There are upwards of 8 billion people on earth, and though categorizing personality types is tempting, we know intuitively that each individual person is unique unto themselves.
There are no two people who are exactly the same.
Nuance is also visible in the spectrum of color we see in the sky every day (or every hour). Beyond the yellows, pinks and oranges of the sunset, or sunrise, consider how even the tints in the blue or grey of a sky vary as light scatters and time shifts.
“The artist will go where you also want to look,” Boris Mikhailov, an artist, said. Should an artist point you to nuance, they’d ask you to look at almost anything and to notice that an exceptional range of almost everything exists.

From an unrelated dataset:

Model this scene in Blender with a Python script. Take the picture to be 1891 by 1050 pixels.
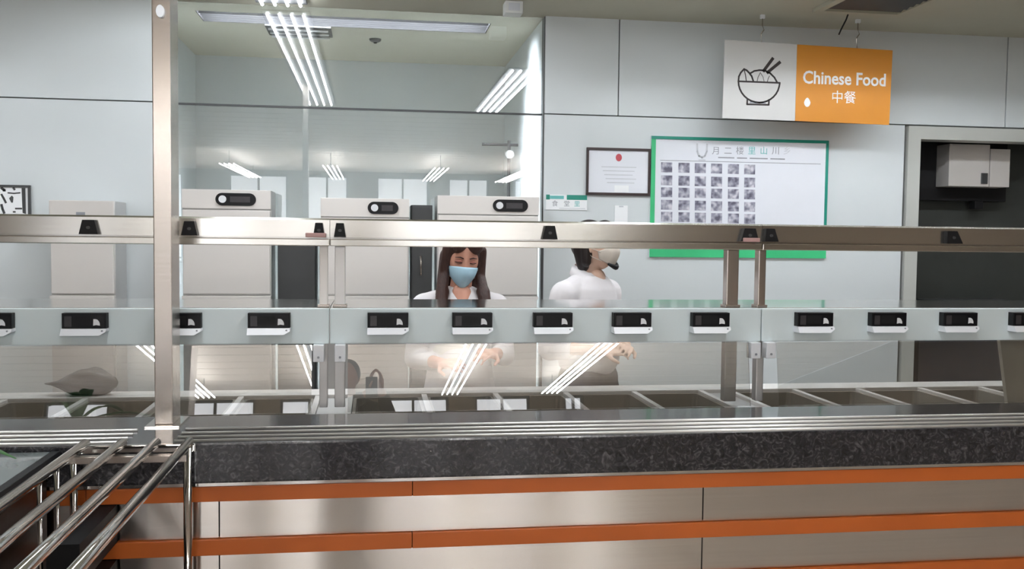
import bpy, bmesh, math, random
from mathutils import Vector, Matrix, Euler
random.seed(7)
for o in list(bpy.data.objects): bpy.data.objects.remove(o, do_unlink=True)
scene = bpy.context.scene
C = scene.collection
PI = math.pi

# ------------------------------------------------------------------ camera
FPX, YAW, PITCH, ROLL = 1750.0, 0.147, -0.0502, 0.0112
CAM = Vector((0, 0, 1.55))
fw = Vector((math.sin(YAW)*math.cos(PITCH), math.cos(YAW)*math.cos(PITCH), math.sin(PITCH)))
r0 = Vector((math.cos(YAW), -math.sin(YAW), 0)); u0 = r0.cross(fw)
rt = r0*math.cos(ROLL) + u0*math.sin(ROLL); up = u0*math.cos(ROLL) - r0*math.sin(ROLL)
cd = bpy.data.cameras.new('camera'); cam = bpy.data.objects.new('camera', cd); C.objects.link(cam)
cd.sensor_width = 36.0; cd.lens = FPX/1891.0*36.0; cd.clip_start = 0.02; cd.clip_end = 200
cam.matrix_world = Matrix(((rt.x, up.x, -fw.x, CAM.x), (rt.y, up.y, -fw.y, CAM.y), (rt.z, up.z, -fw.z, CAM.z), (0, 0, 0, 1)))
scene.camera = cam
scene.view_settings.view_transform = 'Standard'; scene.view_settings.look = 'None'
scene.view_settings.gamma = 1; scene.view_settings.use_curve_mapping = False
scene.view_settings.exposure = 0.42

# ------------------------------------------------------------------ world and light levels
w = bpy.data.worlds.new('sky'); scene.world = w; w.use_nodes = True
w.node_tree.nodes['Background'].inputs[0].default_value = (0.80, 0.88, 1.0, 1)
w.node_tree.nodes['Background'].inputs[1].default_value = 1.0
WINDOW_LIGHT = 1.15      # overcast daylight in the hall windows
HALL_TUBE_LIGHT = 56.0  # suspended tubes in the hall
BAY_FILL_LIGHT = 170.0       # added fill panel, sunk out of view in the kitchen bay ceiling
AISLE_TUBE_LIGHT = 48.0 # tubes along the staff aisle
TUBE_LIGHT = 34.0        # ceiling tubes over the counter
# ------------------------------------------------------------------ materials
def s2l(c):
    c = c/255.0
    return c/12.92 if c <= 0.04045 else ((c+0.055)/1.055)**2.4
def rgb(c): return (s2l(c[0]), s2l(c[1]), s2l(c[2]), 1)
MATS = {}
def mat(name, col, rough=0.5, metal=0.0, var=0.06, scale=6.0, stretch=(1, 1, 1), bump=0.0, aniso=0.0, emit=0.0, spec=0.5, coat=0.0):
    m = bpy.data.materials.new(name); m.use_nodes = True; nt = m.node_tree; N = nt.nodes; L = nt.links
    b = N['Principled BSDF']; c = rgb(col)
    b.inputs['Roughness'].default_value = rough; b.inputs['Metallic'].default_value = metal
    b.inputs['Specular IOR Level'].default_value = spec; b.inputs['Coat Weight'].default_value = coat
    tc = N.new('ShaderNodeTexCoord'); mp = N.new('ShaderNodeMapping'); mp.inputs['Scale'].default_value = stretch
    nz = N.new('ShaderNodeTexNoise'); nz.inputs['Scale'].default_value = scale; nz.inputs['Detail'].default_value = 4
    L.new(tc.outputs['Object'], mp.inputs['Vector']); L.new(mp.outputs['Vector'], nz.inputs['Vector'])
    rp = N.new('ShaderNodeValToRGB')
    rp.color_ramp.elements[0].position = 0.3; rp.color_ramp.elements[1].position = 0.7
    rp.color_ramp.elements[0].color = tuple(x*(1-var) for x in c[:3])+(1,); rp.color_ramp.elements[1].color = tuple(min(1, x*(1+var)) for x in c[:3])+(1,)
    L.new(nz.outputs['Fac'], rp.inputs['Fac']); L.new(rp.outputs['Color'], b.inputs['Base Color'])
    if bump:
        bp = N.new('ShaderNodeBump'); bp.inputs['Strength'].default_value = bump; bp.inputs['Distance'].default_value = 0.01
        L.new(nz.outputs['Fac'], bp.inputs['Height']); L.new(bp.outputs['Normal'], b.inputs['Normal'])
    if aniso:
        b.inputs['Anisotropic'].default_value = aniso
        cv = N.new('ShaderNodeCombineXYZ'); cv.inputs[2].default_value = 1.0
        L.new(cv.outputs[0], b.inputs['Tangent'])
    if emit:
        b.inputs['Emission Color'].default_value = c; b.inputs['Emission Strength'].default_value = emit
    MATS[name] = m
    return m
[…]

We list nuance in this season’s catalog as it is increasingly easy to think in categories. To lump ourselves (or others) together. To land in echo chambers, where we think we are like everyone else around us and that there are no alternative ideas. We call the sky ‘just blue.’
This is where nuance dies.
It is easy to classify things. It is perhaps simpler to see each other as we might show up in broad-scale descriptors of us, brand personas, political parties, occupations, generations, social classes, religious affiliations, countries of origin and on.
Such characterizations would have us believe we might group anything perfectly. That our lives exist in those simple buckets of us. That we’re the color of our state’s political map–even though we’re not. That we exactly represent some social construct that others might place us in. Or that others are who we think they are based on the bucket we assign them to in our minds.
It feels easy to see life as a simple series of yeses and nos. Of ones and twos. Pluses and zeros.
Either thises or thats.
To stay comfortably in our echoing chamber, even as nuance flickers out of sight.
What is the cost to us when we operate with a categorization mindset? When we eliminate nuance? (As if it has died?)
The first cost is obviously the spectrum of the middle. That’s what nuance is all about, isn’t it?
The gray-scale shadows of the in-between. It’s neither one end nor the other.
Remember, it isn’t a plus or a zero. This or that.
It might seem easier to operate without it, even though we sort of intuitively know that no one of us fits perfectly into any category or belief or descriptor set. We know by now that the world is complex and meaning difficult to discern without care and investigation and that the ultra-fine details of thorough conversations with each other bring nuance to life.
So a cost is the meaning that exists when we read between the lines.
Essay answers are required, mostly, on many things in our lives.
A multiple choice world leaves us missing out on the fine-distinctions of life.
That world is bleaker when nuance dies.
Is a bleak world less beautiful?
The architect Rafael Moneo hints at an appreciation of nuance when he says he thinks about the unique shapes around him. “Why this shape?” He said. “Why this form? Why does the built world have the shape it has? What is behind the person who created that shape?” The building, he said, represents the architect’s personality. A building represents the nuance of the person who created it. “Why this shape? Why this form? Why this pattern? Why?”
“Look there to find nuance. Look there to find beauty,” he says.
(See also: Nuance).
Other specifications:
To reclaim it? Pause to consider what you appreciate most about a friend, a child, a parent, a colleague...chances are there is a hint right there in front of you about the nuance they bring to (y(our)) life.
Or, look up at the sky and note how the color changes.